Tuesday’s Tips — May Gardening

Mary Beth and I are crazy-busy in our gardens and in our clients’ gardens. To make things a little more challenging it’s also prime time for garden writing and we’re both a little overwhelmed right now. We’ll leave you with a few helpful tips to tide us over until we can catch our breath.
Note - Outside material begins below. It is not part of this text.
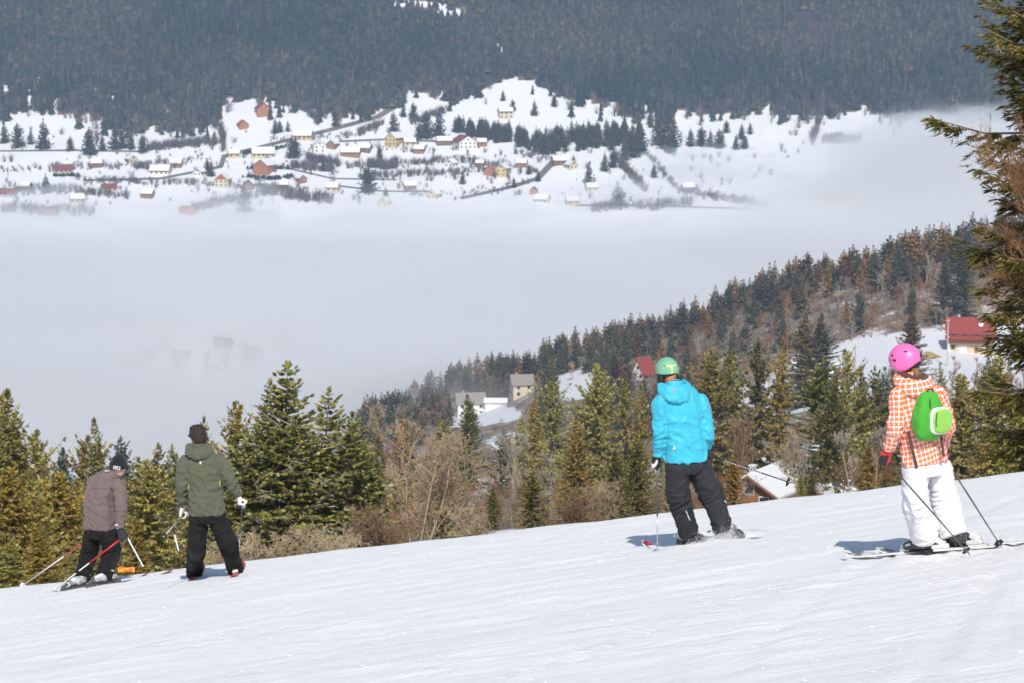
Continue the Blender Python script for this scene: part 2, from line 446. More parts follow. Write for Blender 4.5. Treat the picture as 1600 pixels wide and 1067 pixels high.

  • It’s time to take a walk through your garden to see what needs to be done. Do some of your shrubs need to be moved? Make a note of where the holes are and plan to get to the nursery for a few new additions to the garden. The next few weeks are when you’ll find the best selection of annuals, perennials and trees in your local nursery.
  • Weather on the East Coast and the Rocky Mountains is still all over the place, use your best judgement when putting new plants in the garden. It’s best to harden them off by keeping plants in a protected place and waiting towards the end of May before planting tender and semi-hardy plants, especially in the Rocky Mountains where the evenings are still quite cold. Don’t be fooled by the spectacular days peppered in here and there.
  • Dahlias, gladiolas and other summer flowering bulbs can be planted this month. (It’s a little late for this in SoCal, but if you do it right away you should still be ok.)
  • In SoCal it is time to get your tomatoes going. Plant your favorites and add one or two new varieties. Who knows, you may come up with a new favorite!

Feeding and Pruning

  • Lilacs should be fed in May. Work some lime into the soil if your soil is acidic.
  • For hydrangeas work lime into the soil for pink blooms. Blue blooms are a little more difficult to achieve organically. It is a years’ long process. Start by fertilizing with aged cow manure which tends to be acidic and mulch with oak leaves, pine needles, or other acidic organic materials. (Seems like a good post topic. We’ll research and get back to you with more info soon.)
  • Dead head daffodils and tulips, but don’t cut back leaves until they have started to die back.
  • Divide overgrown perennials, share a few with a friend.
  • In SoCal it’s time to feed citrus, avocados, and flower beds. And don’t forget your containers. All that lush spring growth needs food!
  • Keep pinching back fuchsias.
  • Prune azaleas, camellias, and other winter and spring-flowering shrubs, vines, and trees after they finish flowering.
  • Keep deadheading roses to encourage more blooms.
Enjoy this glorious season and all the beautiful flowers it brings.